Dear readers & writers,
If you’ve recently visited the downtown central library, you will have noticed that the library staff are missing in action. Their public desks are GONE. Instead, there is a sign telling people to call a mobile number. Staff will now be roaming around, waiting for your call.
I am appalled, as you can see from the letter I sent below. If you’re concerned about this deterioration of the public library, I encourage you to share this with the library, who needs to hear from the public.
For contact information, see http://www.vpl.ca/about/details/contact_us. Also, there are comment forms on the main floor near the entrance of the library, where a couple of straggling staff remain at desks, precariously.
Begin forwarded message:
From: Rita Wong <rwong@eciad.ca>
Date: July 29, 2013
To: board@vpl.ca, Sandra Singh <sandra.singh@vpl.ca>
Subject: Library Mess
Dear Library Board and Chief Librarian,
Recently, I went to the main library downtown and was appalled to find that the library staff are no longer present at public desks. There is an empty space where I once found helpful, visible and approachable people. Instead of friendly faces, I had to hunt for an impersonal sign telling me to call a mobile number. It was so upsetting that I left without asking for the help that I’d wanted.
Many members of the public will not pick up the phone to call some roaming clerk. This is unfriendly to elders, children, people who may have language barriers, and shy people for that matter. It offends my sense of what a public library should be: a community hub where people and books are valued for their knowledge and diversity.

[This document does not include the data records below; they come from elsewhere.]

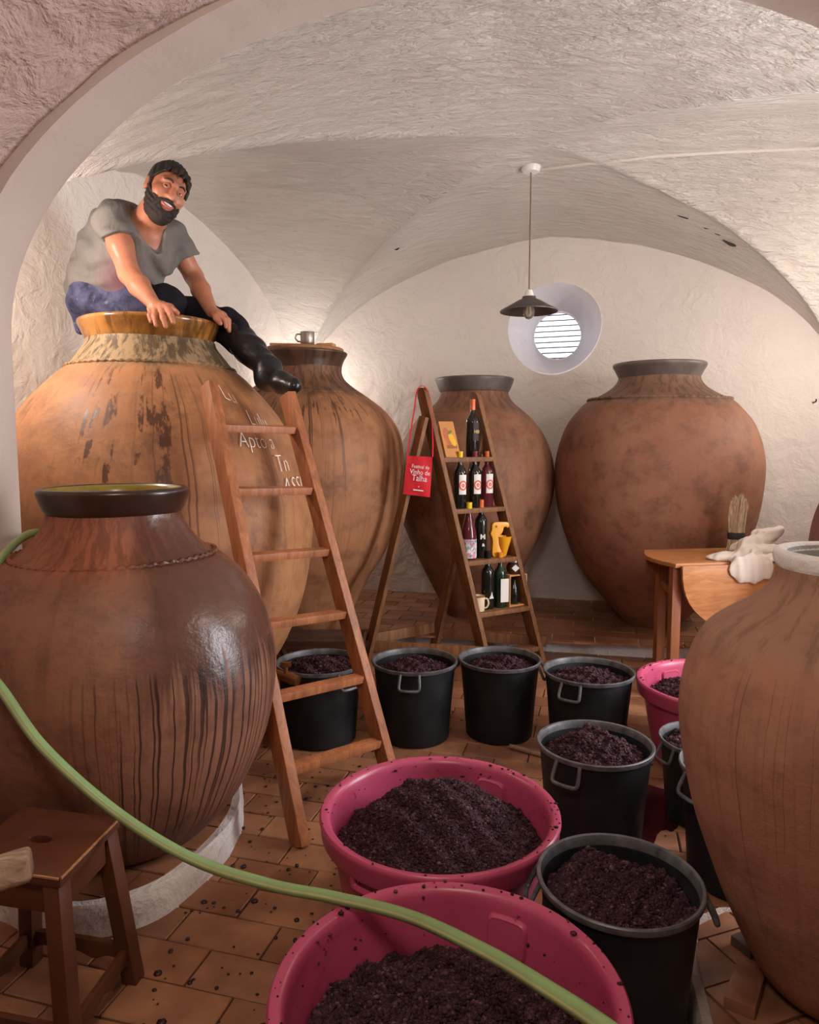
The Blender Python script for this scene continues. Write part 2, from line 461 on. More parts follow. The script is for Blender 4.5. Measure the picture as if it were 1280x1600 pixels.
# ---- near bay: vault, walls, wall behind the viewer
NB = (-2.42, 1.50, -3.0, AY0 + 0.01)
def planN(u, v): return NB[0] + (NB[1]-NB[0])*u, NB[2] + (NB[3]-NB[2])*v
def vzN(u, v):
    fa = math.sqrt(max(0.0, 1 - (2*u-1)**2)); fb = math.sqrt(max(0.0, 1 - (2*v-1)**2))
    return 1.685 + max(fa*1.385, fb*1.385)
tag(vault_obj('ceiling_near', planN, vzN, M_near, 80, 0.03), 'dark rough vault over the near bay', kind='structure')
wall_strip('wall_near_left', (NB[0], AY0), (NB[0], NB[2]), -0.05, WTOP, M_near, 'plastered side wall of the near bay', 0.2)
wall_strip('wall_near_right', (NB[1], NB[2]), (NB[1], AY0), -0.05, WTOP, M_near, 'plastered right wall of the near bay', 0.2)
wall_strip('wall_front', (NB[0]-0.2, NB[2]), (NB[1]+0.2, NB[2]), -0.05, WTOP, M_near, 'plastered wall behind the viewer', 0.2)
b = MB(); q = [room(-3.8, -3.3), room(3.0, -3.3), room(3.0, 7.1), room(-3.8, 7.1)]
b.add([(x, y, WTOP) for x, y, _ in q] + [(x, y, WTOP+0.15) for x, y, _ in q], [(0,1,2,3), (7,6,5,4), (0,4,5,1), (1,5,6,2), (2,6,7,3), (3,7,4,0)])
tag(b.obj('light_block_slab', M_near, smooth=False), 'unseen slab added above the vaults to keep sky light out', kind='structure')  # added to stop sky light leaking past the single-sheet vaults

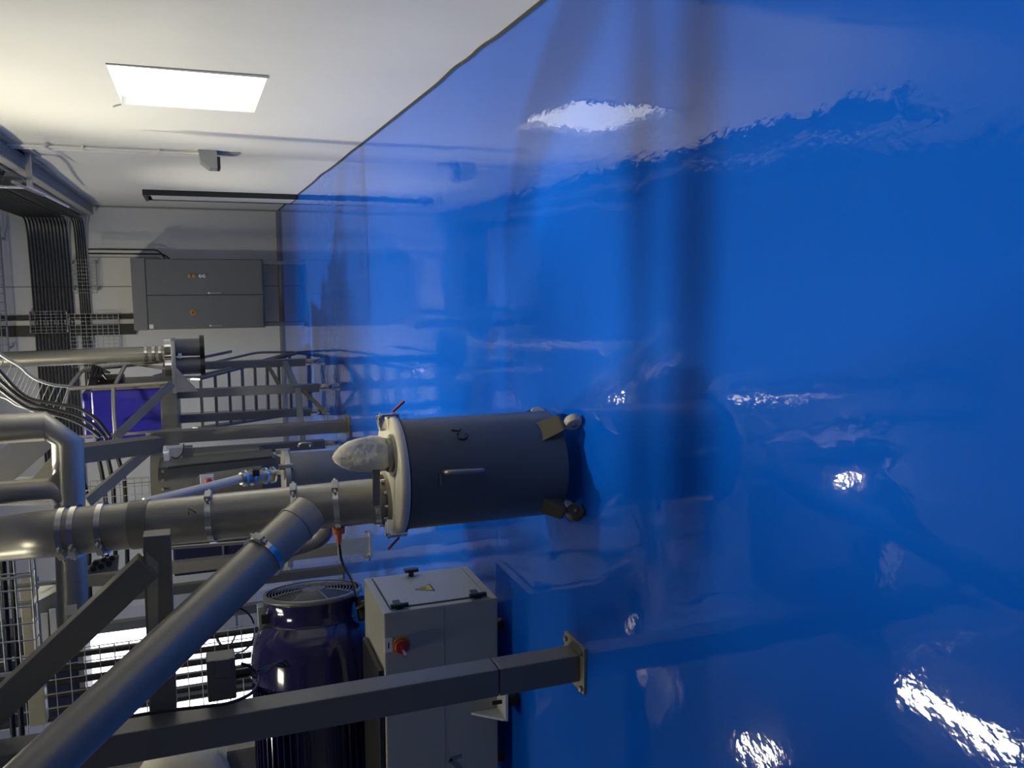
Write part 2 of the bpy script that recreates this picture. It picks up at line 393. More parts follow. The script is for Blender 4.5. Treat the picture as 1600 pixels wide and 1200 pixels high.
# ------------------------------------------------------------------ electrical cabinet on the back wall
cx0, cx1, cy0, cy1, cz0, cz1 = -.865, .318, 15.43, 15.95, .345, 2.45
t = thing('electrical_cabinet', 'large grey two-door electrical cabinet on the white back wall', 'cabinet', (-.27, 15.7, cz0))
MB().box((cx0, cy0, cz0), (cx1, cy1, cz1), .008).build('cabinet_body', 'cab', t)
MB().box((cx0-.005, cy0-.04, 2.235), (cx1+.005, cy0-.002, cz1), .006).build('top_fascia', 'cabtop', t)
xm = -.29
for lo, hi, hx in ((xm+.005, cx1-.012, xm+.03), (cx0+.012, xm-.005, cx0+.05)):
    d = MB().box((lo, cy0-.03, cz0+.025), (hi, cy0-.003, 2.225), .006).build('door', 'cab', t)
    h = MB().box((hx-.012, cy0-.05, 1.235), (hx+.016, cy0-.031, 1.27), .003); h.build('handle', 'white', d)
    MB().box((hx-.01, cy0-.045, 1.06), (hx+.012, cy0-.031, 1.23), .003).build('latch_plate', 'grey', d)
    if lo > xm:
        for z, mm in ((1.545, 'amber'), (1.475, 'amber'), (1.375, 'white'), (1.315, 'white')):
            q = MB().lathe([(.03,0),(.03,.02),(.018,.035),(0,.035)], (.03, cy0-.031, z), (0,-1,0), 14, sharp=(1,)).build('indicator_lamp', mm, d)
            MB().box((.024, cy0-.07, z-.01), (.036, cy0-.066, z+.01)).build('indicator_mark', 'ink', q)
    else:
        MB().lathe([(.045,0),(.045,.01),(0,.01)], (-.585, cy0-.031, 1.52), (0,-1,0), 20, sharp=(1,)).build('switch_plate', 'amber', d)
        MB().lathe([(.022,0),(.022,.035),(0,.035)], (-.585, cy0-.042, 1.525), (0,-1,0), 14, sharp=(1,)).build('switch_knob', 'red', d)
        MB().box((-.845, cy0-.034, 2.15), (-.775, cy0-.03, 2.215)).build('data_plate', 'white', d)
for x in (cx0+.05, cx1-.06):
    for y in (cy0+.05, cy1-.07):
        MB().box((x-.03, y-.03, 0), (x+.03, y+.03, cz0), .003).build('leg', 'stand', t)
for k, (x, z) in enumerate(((1.55, 2.77), (1.62, 2.70))):
    off = k*.07
    pts = [(.9-.0*k, BY-.08, 3.12), (.9, BY-.08, 3.02)]
    pts = [(.40+off, 15.72, 3.1), (.40+off, 15.72, 1.95+off), (.315, 15.72, 1.85+off)]
    single(MB().tube(fillet(pts, .18), .013, 8), 'supply_cable', 'black', ('black supply cable beside the cabinet, nearer of the pair', 'black supply cable beside the cabinet, outer of the pair')[k], 'cable', 'supply cables of the cabinet')
single(MB().tube(fillet([(.345, 15.85, 3.1), (.345, 15.85, 2.05), (.31, 15.85, 1.98)], .05), .008, 6), 'supply_cable', 'grey', 'thin grey cable dropping to the top corner of the cabinet', 'cable')
# dark trunking above the cabinet
t = thing('wall_trunking', 'pair of dark vertical trunking strips above the grey cabinet', 'trunking', (-.8, BY, 2.4))
MB().box((-.70, BY-.04, 2.46), (-.62, BY, CZ-.05)).build('trunking_strip', 'black', t)
MB().box((-.97, BY-.05, 2.46), (-.79, BY, CZ-.05)).build('trunking_strip', 'black', t)
MB().box((-.785, BY-.03, 2.46), (-.705, BY, CZ-.05)).build('trunking_cover', 'galv', t)

# wire mesh trays ------------------------------------------------
def mesh_tray(name, label, o, u, v, nu, nv, r=.006, m='galv', hang='wall'):
    o, u, v = V(o), V(u), V(v); n = u.cross(v).normalized()*.07
    t = thing(name, label, 'cable tray', o)
    g = MB()
    for i in range(nu+1):
        a = o+u*(i/nu); g.tube([a+n, a, a+v, a+v+n], r*.8, 5)
    g.build('cross_wires', m, t)
    g = MB()
    for j in range(nv+1): g.tube([o+v*(j/nv), o+u+v*(j/nv)], r*.8, 5)
    for b in (o+n, o+v+n): g.tube([b, b+u], r*1.2, 5)
    g.build('long_wires', m, t)
    if hang == 'ceiling':
        h = MB()
        for q in (.15, .85):
            p = (o+u*q if abs(u.z) < .5 else o+u+v*q); h.tube([p, V((p.x, p.y, CZ))], .008, 6)
        h.build('hanger_rod', m, t)
    else:
        h = MB()
        for q in (.1, .9):
            p = o+u*q; h.box((p.x-.015, p.y, p.z-.01), (p.x+.015, BY-.004, p.z+.01)); p = p+v; h.box((p.x-.015, p.y, p.z-.01), (p.x+.015, BY-.004, p.z+.01))
        h.build('wall_bracket', m, t)
    return t
mesh_tray('wire_mesh_tray', 'pale wire mesh tray crossing the back wall below the black cables', (-.60, BY-.12, 2.72), (-.9, 0, 0), (0, 0, .75), 14, 9, .006, 'lgrey')
mesh_tray('wire_mesh_tray', 'wire mesh tray on edge high on the back wall', (.85, BY-.4, 4.35), (-2.2, 0, 0), (0, 0, .22), 16, 3, .009)
mesh_tray('wire_mesh_tray', 'small wire mesh cage where the black cables turn down', (-.55, BY-.16, 3.50), (-.36, 0, 0), (0, 0, .55), 7, 7, .006)
mesh_tray('wire_mesh_tray', 'small wire mesh ladder over the thin cable bundle', (.30, BY-.14, 3.02), (-.55, 0, 0), (0, 0, .36), 9, 5, .006)
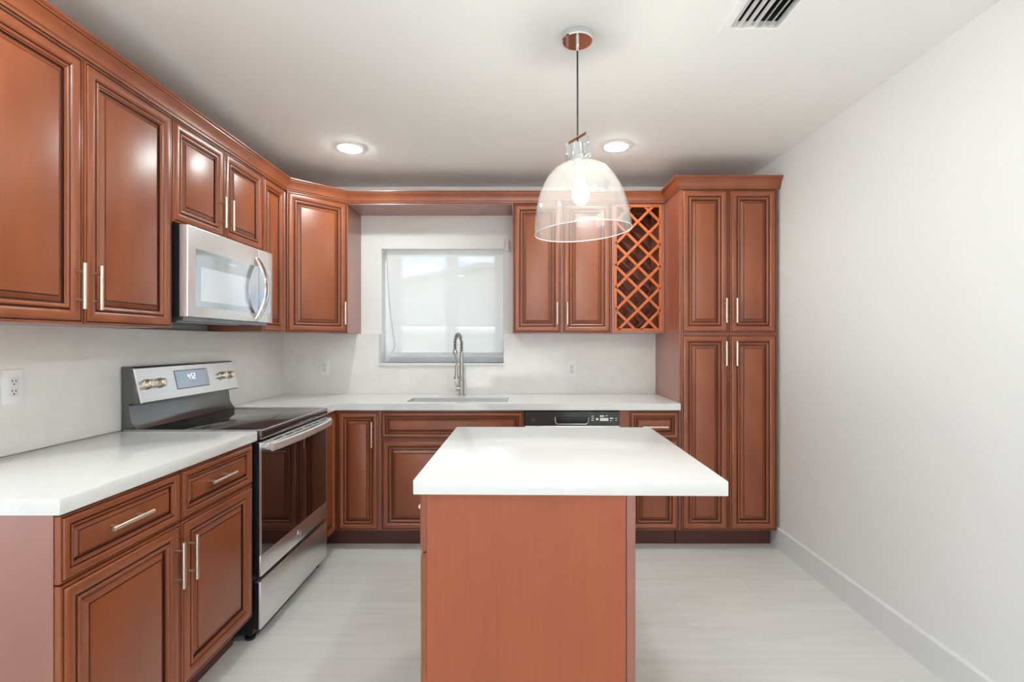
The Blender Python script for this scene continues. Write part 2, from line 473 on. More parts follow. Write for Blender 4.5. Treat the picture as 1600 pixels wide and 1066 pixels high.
# ---- corner base cabinet: a door on each inner face
t = thing('corner_base_cabinet', 'cherry corner base cabinet between the range and sink cabinet', 'cabinet', (-55, 135, 0), 'cherry base cabinets')
bd = MB(); bd.prism([(-68.3, 116.2), (-45.88, 116.2), (-45.88, 124.78), (-34.45, 124.78), (-34.45, 145.7), (-68.3, 145.7)], 'z', 4.5, 34.7)
link('body', bd, 'wood_side', t)
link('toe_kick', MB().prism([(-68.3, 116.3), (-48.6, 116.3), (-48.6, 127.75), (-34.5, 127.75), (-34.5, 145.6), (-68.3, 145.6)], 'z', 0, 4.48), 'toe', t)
d = door_part(t, 'door', (-45.85, 116.3, 4.8), EY, PX, 7.7, 29.4, 0.75)
d = door_part(t, 'door', (-44.9, 124.75, 4.8), EX, NY, 10.2, 29.4, 0.85)
handle(d, (-36.05, 124.75 - OUT, 28.7), NY, L=6.3)

# ---- sink base
t = thing('base_cabinet', 'cherry sink base cabinet under window with wide plain drawer front', 'cabinet', (-16.4, 135, 0), 'cherry base cabinets')
bd = MB(); bd.box(-34.4, -28.9, 124.78, 145.7, 4.5, 34.7); bd.box(-2.2, 1.55, 124.78, 145.7, 4.5, 34.7)
bd.box(-28.9, -2.2, 124.78, 126.2, 4.5, 34.7); bd.box(-28.9, -2.2, 126.2, 145.7, 4.5, 24.5); bd.box(-28.9, -2.2, 137.2, 145.7, 24.5, 34.7)
link('body', bd, 'wood_side', t)
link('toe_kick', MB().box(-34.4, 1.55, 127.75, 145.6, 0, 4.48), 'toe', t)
door_part(t, 'drawer_front', (-34.05, 124.75, 27.6), EX, NY, 35.3, 6.6, 0.62)
for x0, x1, hx in ((-34.05, -16.55, -17.9), (-16.3, 1.25, -15.0)):
    d = door_part(t, 'door', (x0, 124.75, 4.8), EX, NY, x1 - x0, 22.55)
    handle(d, (hx, 124.75 - OUT, 22.2), NY)

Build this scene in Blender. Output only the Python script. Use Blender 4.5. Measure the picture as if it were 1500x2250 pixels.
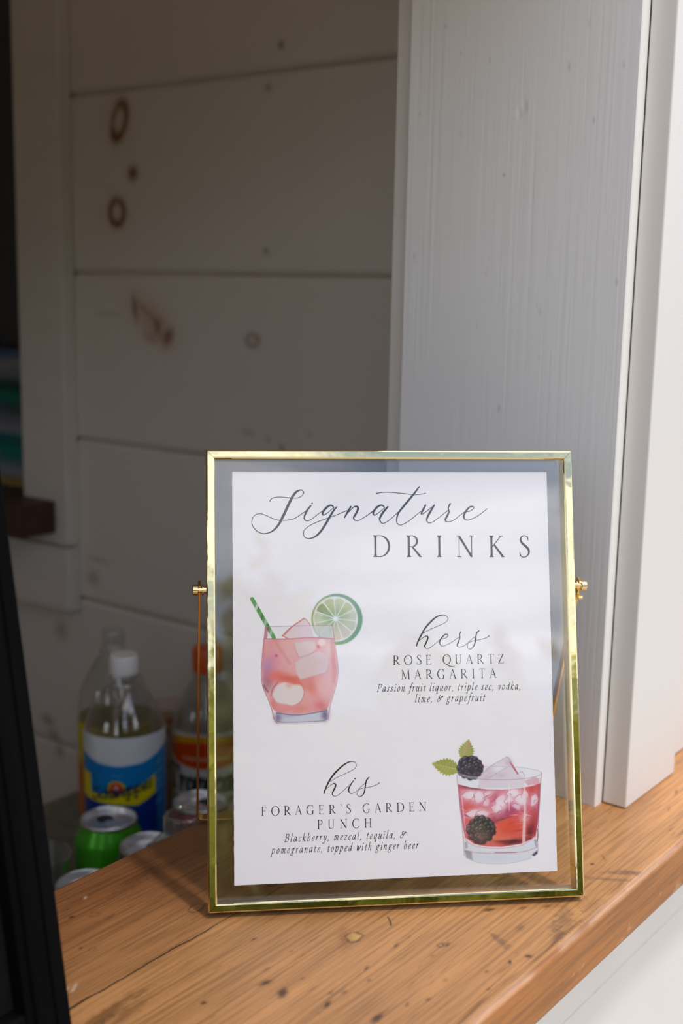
import bpy, bmesh, math, random
import numpy as np
from mathutils import Vector, Matrix

# ------------------------------------------------------------------ basics
for o in list(bpy.data.objects):
    bpy.data.objects.remove(o)
SC = bpy.context.scene
COL = SC.collection
random.seed(4)
rng = np.random.default_rng(7)
PI = math.pi

# ------------------------------------------------------------------ camera
EYE = 1.4265                      # ledge top is at 1.05 m
cam_d = bpy.data.cameras.new('camera')
cam = bpy.data.objects.new('camera', cam_d)
COL.objects.link(cam)
rgt = Vector((0.60884932, -0.79304612, 0.0195029))
dwn = Vector((-0.13128677, -0.12497847, -0.98343488))
fwd = Vector((0.78234666, 0.59620318, -0.18020952))
cm = Matrix.Identity(4)
for i in range(3):
    cm[i][0] = rgt[i]; cm[i][1] = -dwn[i]; cm[i][2] = -fwd[i]
cm.translation = (0, 0, EYE)
cam.matrix_world = cm
cam_d.sensor_fit = 'VERTICAL'
cam_d.sensor_height = 36.0
cam_d.sensor_width = 24.0
cam_d.lens = 2682.4 * 36.0 / 2250.0
cam_d.clip_start = 0.02
cam_d.dof.use_dof = True
cam_d.dof.focus_distance = 0.765
cam_d.dof.aperture_fstop = 5.6
SC.camera = cam

# ------------------------------------------------------------------ colour management
SC.view_settings.view_transform = 'Standard'
SC.view_settings.look = 'None'
SC.view_settings.gamma = 1.0
SC.view_settings.use_curve_mapping = False
SC.view_settings.exposure = 0.0
SC.cycles.max_bounces = 10
SC.cycles.transparent_max_bounces = 32
SC.cycles.caustics_reflective = False
SC.cycles.caustics_refractive = False

# ------------------------------------------------------------------ sky
SKY = 1.0
W = bpy.data.worlds.new('sky'); SC.world = W
W.use_nodes = True
nt = W.node_tree; nt.nodes.clear()
def N(t, **k):
    n = nt.nodes.new(t)
    for a, b in k.items(): setattr(n, a, b)
    return n
tc = N('ShaderNodeTexCoord')
sep = N('ShaderNodeSeparateXYZ'); nt.links.new(tc.outputs['Generated'], sep.inputs[0])
rmp = N('ShaderNodeValToRGB')
e = rmp.color_ramp.elements
e[0].position = 0.0; e[0].color = (0.30, 0.29, 0.26, 1)
e[1].position = 1.0; e[1].color = (0.20, 0.33, 0.62, 1)
for p, c in ((0.49, (0.32, 0.31, 0.28, 1)), (0.51, (0.56, 0.70, 0.94, 1)), (0.66, (0.36, 0.54, 0.92, 1))):
    q = e.new(p); q.color = c
ma = N('ShaderNodeMath', operation='MULTIPLY_ADD'); ma.inputs[1].default_value = 0.5; ma.inputs[2].default_value = 0.5
nt.links.new(sep.outputs[2], ma.inputs[0]); nt.links.new(ma.outputs[0], rmp.inputs[0])
def sky_noise(scale, rot, stretch, lo, hi, detail=6):
    m_ = N('ShaderNodeMapping'); m_.inputs['Scale'].default_value = stretch; m_.inputs['Rotation'].default_value = rot
    nt.links.new(tc.outputs['Generated'], m_.inputs[0])
    n_ = N('ShaderNodeTexNoise'); n_.inputs['Scale'].default_value = scale; n_.inputs['Detail'].default_value = detail; n_.inputs['Roughness'].default_value = 0.5
    nt.links.new(m_.outputs[0], n_.inputs['Vector'])
    c_ = N('ShaderNodeValToRGB'); c_.color_ramp.elements[0].position = lo; c_.color_ramp.elements[1].position = hi
    nt.links.new(n_.outputs[0], c_.inputs[0]); return c_.outputs[0]
def mth(op, a, b):
    m_ = N('ShaderNodeMath', operation=op)
    for i_, q_ in enumerate((a, b)):
        if isinstance(q_, float): m_.inputs[i_].default_value = q_
        else: nt.links.new(q_, m_.inputs[i_])
    return m_.outputs[0]
big = sky_noise(2.4, (0.5, 0.35, 0.2), (1.0, 1.0, 2.2), 0.44, 0.66)
streak = sky_noise(3.2, (0.9, -0.75, 0.3), (1.0, 1.0, 6.0), 0.50, 0.68, 3)
upw = mth('GREATER_THAN', sep.outputs[2], 0.0)
cloud = mth('MULTIPLY', mth('MAXIMUM', big, mth('MULTIPLY', streak, 0.8)), upw)
mx = N('ShaderNodeMix', data_type='RGBA'); nt.links.new(cloud, mx.inputs[0]); nt.links.new(rmp.outputs[0], mx.inputs[6]); mx.inputs[7].default_value = (2.5, 2.52, 2.6, 1)
bg = N('ShaderNodeBackground'); bg.inputs[1].default_value = SKY
nt.links.new(mx.outputs[2], bg.inputs[0])
wo = N('ShaderNodeOutputWorld'); nt.links.new(bg.outputs[0], wo.inputs[0])

# ------------------------------------------------------------------ sun (thin haze: wide disc)
sun_d = bpy.data.lights.new('sun', 'SUN')
sun_d.energy = 1.36
sun_d.angle = math.radians(4.5)
sun_d.color = (1.0, 0.93, 0.85)
sun = bpy.data.objects.new('sun', sun_d); COL.objects.link(sun)
sdir = Vector((-0.03, 0.47, -1.0)).normalized()
sun.rotation_euler = sdir.to_track_quat('-Z', 'Y').to_euler()
sun.location = (-0.5, -4, 6)

# ------------------------------------------------------------------ helpers
def s2l(c):
    c = np.asarray(c, float) / 255.0
    return np.where(c <= 0.04045, c / 12.92, ((c + 0.055) / 1.055) ** 2.4)

def lin(r, g, b):
    v = s2l((r, g, b)); return (float(v[0]), float(v[1]), float(v[2]), 1.0)

MATS = {}
def newmat(name):
    m = bpy.data.materials.new(name); m.use_nodes = True
    MATS[name] = m
    return m, m.node_tree, m.node_tree.nodes['Principled BSDF']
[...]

I am writing to inform you that this change is a terrible mistake. It is a deterioration of the library’s community interface. I consider the library a public commons, and this dehumanizes the commons in a way I find destructive and insulting. It feels like the Walmartification of the public library, where staff people are expendable, phased out bit by bit.
As a writer and a lover of the library, I urge you to restore the library staff and their desks in visible and central places on each floor. This system works well; it was not broken. Why would you spend public funds on a restructuring that actually makes the situation worse for the public?